Corbyn as Obstacle to Left Internationalism

Richard Seymour has a great piece reflecting on the UK’s looming Brexit catastrophe. He shows how the left must counter rightist demands for sovereignty with demands for democracy. What’s fascinating is that we see this rhetorical shift in both the United States and Europe, but not in the UK. Ultimately, this is a problem for an emerging left internationalist consensus.

The most prominent US advocate for left internationalism, or international cooperation based on solidarity among peoples, is Bernie Sanders. In his recent speeches, Sanders has called for a new partnership with nations around the world, including US adversaries, and a foreign policy willing to let go of US hegemony and military primacy (sounds like great power concert to me). More recently, he has called for a global democratic movement to challenge authoritarianism. His emerging narrative suggests that greater international cooperation is needed to reverse inequality and combat the power of oligarchs and far-right nationalists.

Yanis Varoufakis largely agrees. By launching his DiEM25 movement, he calls for the democratization of European Union institutions, making them more responsive to a European public through greater integration at the federal level. The economic aspects of the DiEM25 platform are most interesting. It calls for a “European New Deal” and macroeconomic management by European institutions, a kind of federal version of Keynesianism consistent with left internationalism.

The internationalism of Sanders and Corbyn largely converges around the rhetoric of democracy, which Seymour himself is championing. However, I couldn’t help but think that Seymour’s piece is one big sub-tweet of Jeremy Corbyn, who has never truly opposed Brexit and has yet unequivocally adopt the new “international democracy” narrative. Rising pressure in the Labour Party appears to be making Corbyn’s position more difficult to maintain, but it’s hard to know if he actually will shift his position on Brexit (it may already be too late). Overall, Corbyn has retained what Dan Nexon has called a “paleo-left” posture toward international institutions like the EU. These are assumed to be entirely neoliberal constructs beyond any reforms by leftists. Rather than restructuring these institutions to regulate regional economies or the entire world economy, they prefer to tear these institutions down and withdraw from them. This posture has echoes of Hardt and Negri’s understanding of a postmodern Empire, in which the only way to be free from neoliberal domination was simply to withdraw into some kind of autonomous, self-contained society.

It’s this version of leftism that plays on the same rhetorical terrain as the authoritarian far-right. By refusing to reject Brexit, Corbyn allows the “sovereigntist” rhetoric of UK conservatives go unchallenged. He leaves Sanders and Varoufakis without an international ally in the UK whom can be a partner in championing left internationalism and the social democratic reform of international economic institutions. This means that so long as Corbyn maintains his anti-internationalist position, and prevents a resurgent Labour Party from developing its own left internationalist position, then he is something of a liability for the broader Sanders-Varoufakis project.

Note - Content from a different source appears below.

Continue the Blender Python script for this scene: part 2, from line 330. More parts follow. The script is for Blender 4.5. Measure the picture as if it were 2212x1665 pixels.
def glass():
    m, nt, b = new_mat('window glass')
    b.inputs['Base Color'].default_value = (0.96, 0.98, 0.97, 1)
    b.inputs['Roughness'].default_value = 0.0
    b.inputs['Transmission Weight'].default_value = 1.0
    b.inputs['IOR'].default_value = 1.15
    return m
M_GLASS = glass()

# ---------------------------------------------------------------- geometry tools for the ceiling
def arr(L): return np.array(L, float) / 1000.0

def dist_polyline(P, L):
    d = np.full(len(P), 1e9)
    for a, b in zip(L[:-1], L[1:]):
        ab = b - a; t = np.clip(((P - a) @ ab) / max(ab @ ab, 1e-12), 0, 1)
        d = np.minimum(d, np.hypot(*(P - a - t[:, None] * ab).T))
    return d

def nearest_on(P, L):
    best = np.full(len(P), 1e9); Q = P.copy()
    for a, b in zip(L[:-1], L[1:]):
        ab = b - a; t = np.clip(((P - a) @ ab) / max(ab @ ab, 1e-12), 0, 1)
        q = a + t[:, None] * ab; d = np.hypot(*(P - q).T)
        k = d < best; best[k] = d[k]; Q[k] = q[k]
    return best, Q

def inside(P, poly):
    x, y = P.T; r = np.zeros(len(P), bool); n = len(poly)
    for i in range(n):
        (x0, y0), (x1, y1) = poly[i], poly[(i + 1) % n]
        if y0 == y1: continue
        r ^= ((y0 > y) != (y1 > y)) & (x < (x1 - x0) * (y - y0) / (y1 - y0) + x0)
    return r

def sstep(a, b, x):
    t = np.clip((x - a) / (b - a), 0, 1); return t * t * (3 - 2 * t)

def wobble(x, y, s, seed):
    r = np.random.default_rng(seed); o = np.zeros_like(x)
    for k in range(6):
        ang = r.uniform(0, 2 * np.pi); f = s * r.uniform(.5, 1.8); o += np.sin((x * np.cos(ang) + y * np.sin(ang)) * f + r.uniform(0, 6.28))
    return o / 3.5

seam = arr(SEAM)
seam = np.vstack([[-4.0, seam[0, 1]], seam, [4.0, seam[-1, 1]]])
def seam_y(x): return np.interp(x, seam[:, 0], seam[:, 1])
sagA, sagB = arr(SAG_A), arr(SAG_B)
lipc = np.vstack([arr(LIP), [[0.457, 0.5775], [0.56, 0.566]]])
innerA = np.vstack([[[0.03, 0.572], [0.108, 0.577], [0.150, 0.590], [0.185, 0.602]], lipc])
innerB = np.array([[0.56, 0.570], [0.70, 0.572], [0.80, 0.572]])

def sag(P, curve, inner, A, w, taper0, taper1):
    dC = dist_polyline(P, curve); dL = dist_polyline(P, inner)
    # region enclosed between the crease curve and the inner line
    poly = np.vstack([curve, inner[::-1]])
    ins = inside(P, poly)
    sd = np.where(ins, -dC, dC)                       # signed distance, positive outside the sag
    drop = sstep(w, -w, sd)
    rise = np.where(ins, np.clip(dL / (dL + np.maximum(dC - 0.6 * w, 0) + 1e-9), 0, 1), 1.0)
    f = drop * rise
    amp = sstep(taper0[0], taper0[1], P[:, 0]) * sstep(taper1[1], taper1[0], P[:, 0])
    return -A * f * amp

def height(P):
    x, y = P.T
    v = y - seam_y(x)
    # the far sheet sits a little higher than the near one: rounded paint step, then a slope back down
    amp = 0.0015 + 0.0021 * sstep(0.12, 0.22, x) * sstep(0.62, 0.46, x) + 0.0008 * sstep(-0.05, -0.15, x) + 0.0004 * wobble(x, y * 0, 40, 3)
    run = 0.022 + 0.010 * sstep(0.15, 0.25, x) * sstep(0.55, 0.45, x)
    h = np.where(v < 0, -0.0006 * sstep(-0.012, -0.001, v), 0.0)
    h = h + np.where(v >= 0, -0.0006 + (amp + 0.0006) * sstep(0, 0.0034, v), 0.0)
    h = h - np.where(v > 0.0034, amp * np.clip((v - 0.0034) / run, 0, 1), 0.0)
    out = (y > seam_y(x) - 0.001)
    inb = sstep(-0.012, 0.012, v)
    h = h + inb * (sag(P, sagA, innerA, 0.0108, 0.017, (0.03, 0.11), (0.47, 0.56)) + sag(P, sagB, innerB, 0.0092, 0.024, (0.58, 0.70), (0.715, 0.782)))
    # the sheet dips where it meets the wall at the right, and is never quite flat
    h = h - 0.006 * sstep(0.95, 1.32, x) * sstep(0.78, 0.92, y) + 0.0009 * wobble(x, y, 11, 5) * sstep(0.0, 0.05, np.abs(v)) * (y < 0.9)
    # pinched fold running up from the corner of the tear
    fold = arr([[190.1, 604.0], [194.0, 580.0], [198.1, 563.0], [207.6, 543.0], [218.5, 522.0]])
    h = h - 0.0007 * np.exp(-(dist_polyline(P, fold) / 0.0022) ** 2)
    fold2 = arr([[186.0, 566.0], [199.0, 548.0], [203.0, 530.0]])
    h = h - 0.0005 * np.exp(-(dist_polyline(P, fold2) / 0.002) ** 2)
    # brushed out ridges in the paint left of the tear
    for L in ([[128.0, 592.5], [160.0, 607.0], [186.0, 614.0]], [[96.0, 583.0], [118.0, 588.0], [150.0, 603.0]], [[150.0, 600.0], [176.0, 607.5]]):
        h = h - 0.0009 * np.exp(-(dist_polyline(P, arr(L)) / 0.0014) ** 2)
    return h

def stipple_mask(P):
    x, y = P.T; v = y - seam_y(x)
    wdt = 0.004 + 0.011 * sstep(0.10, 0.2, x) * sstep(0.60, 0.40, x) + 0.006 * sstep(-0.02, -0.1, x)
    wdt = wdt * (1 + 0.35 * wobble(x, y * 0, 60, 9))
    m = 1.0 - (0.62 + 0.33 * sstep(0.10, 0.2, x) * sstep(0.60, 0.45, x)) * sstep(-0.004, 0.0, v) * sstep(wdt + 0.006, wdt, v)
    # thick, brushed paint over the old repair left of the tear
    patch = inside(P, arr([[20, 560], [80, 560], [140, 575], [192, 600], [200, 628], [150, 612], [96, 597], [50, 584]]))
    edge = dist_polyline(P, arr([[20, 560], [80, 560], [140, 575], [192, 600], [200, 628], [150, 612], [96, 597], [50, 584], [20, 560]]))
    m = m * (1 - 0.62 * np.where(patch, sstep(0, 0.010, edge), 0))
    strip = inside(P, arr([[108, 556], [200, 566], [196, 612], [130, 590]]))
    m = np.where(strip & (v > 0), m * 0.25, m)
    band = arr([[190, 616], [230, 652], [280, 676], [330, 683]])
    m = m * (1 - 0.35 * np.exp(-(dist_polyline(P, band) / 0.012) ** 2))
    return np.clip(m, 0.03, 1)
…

However, these tensions will never be publicly acknowledged by any of these actors. Given the threats from the authoritarian right in the US, the UK, and Europe, open criticism by Sanders or Varoufakis against Corbyn could be fatal to the broader goal of reviving the left. Nonetheless, Corbyn will remain a drag because of his refusal to think about reforming the EU based on democratic and leftist principles. In the mean time, the UK might crash out of Europe and contribute to a broader global economic decline, if not an outright crisis.